We have re-appraisers among us also.
Susan Peterson
Posted by: Susan Peterson at Nov 17, 2005 4:22:27 PM
What he was condemning was for heterosexual people to engage in homosexual relationships.
Susan, you're right. This was also offered as an explanation at last Saturday's session.
Posted by: Clayton at Nov 17, 2005 4:35:56 PM
Joseph D. writes:
"There's only one way to destroy the Lavender Mafia: Encourage married men with children to become priests. That would mean eliminating mandatory celibacy. It's a discipline, not a doctrine. It also becomes irrelevant when married Protestant clergymen who convert retain their clerical status in the Church.
The effects of having increasing numbers of married men with children in the priesthood will, I believe, intimidate enough homosexuals to the point where 1)gay bishops will find it increasingly difficult to play either sexual or political games 2)fewer homosexuals will consider the priesthood as a vocation."
Joseph, wouldn't simply ordaining normal, straight men to the priesthood accomplish the same thing without the obvious and significant down-sides to married priests?
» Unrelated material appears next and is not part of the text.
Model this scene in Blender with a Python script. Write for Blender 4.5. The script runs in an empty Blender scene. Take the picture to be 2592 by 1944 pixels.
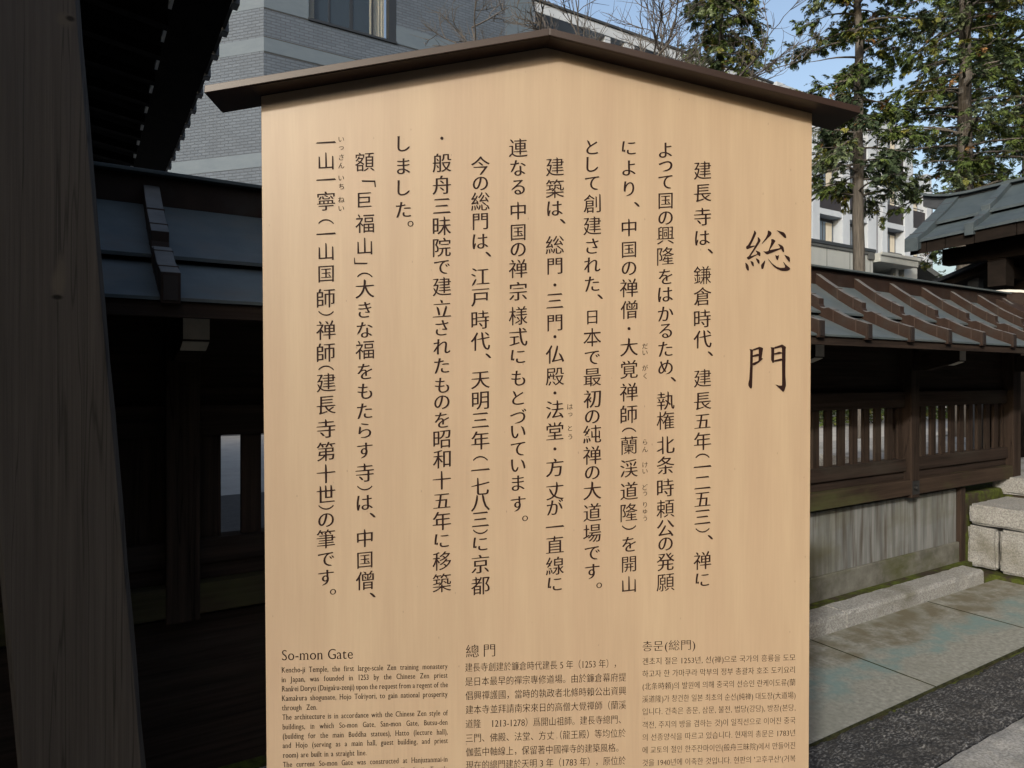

There's no guarantee that a non-celibate clergy would have even the slightest effect on the problems associated with gay priests, and the headaches it would cause would more than likely have us wishing to go back to the days when all we had to worry about was the "Lavender Mafia". The Church doesn't need to do something "drastic", it needs to do something correctly.
Posted by: Poppi at Nov 17, 2005 4:41:44 PM
Susan,
You made excellent points. It should also be pointed out the St Paul was exposed to the promiscuous libertine culture of Greece. He encountered a society not much different than our own.
Posted by: JP at Nov 17, 2005 4:50:37 PM
Well, it looks like the courts are going to have access to the Archdiocesan records after all...
Posted by: Clayton at Nov 17, 2005 4:53:39 PM
"However, a large part of the abuse in the church was of adolescents."
Has it ever occurred to anyone that these sexually deviant priests preyed on boys rather than approaching other adult males solely for the purpose of hiding their indiscretions? It should be obvious by now that most of those young men kept their nightmare to themselves for years. Adults can't be manipulated quite as easily as a child.
First and foremost, the vast majority of sexually abusive priests were homosexuals. Kids just became the easy target for satisfying their degenerate sexual addictions.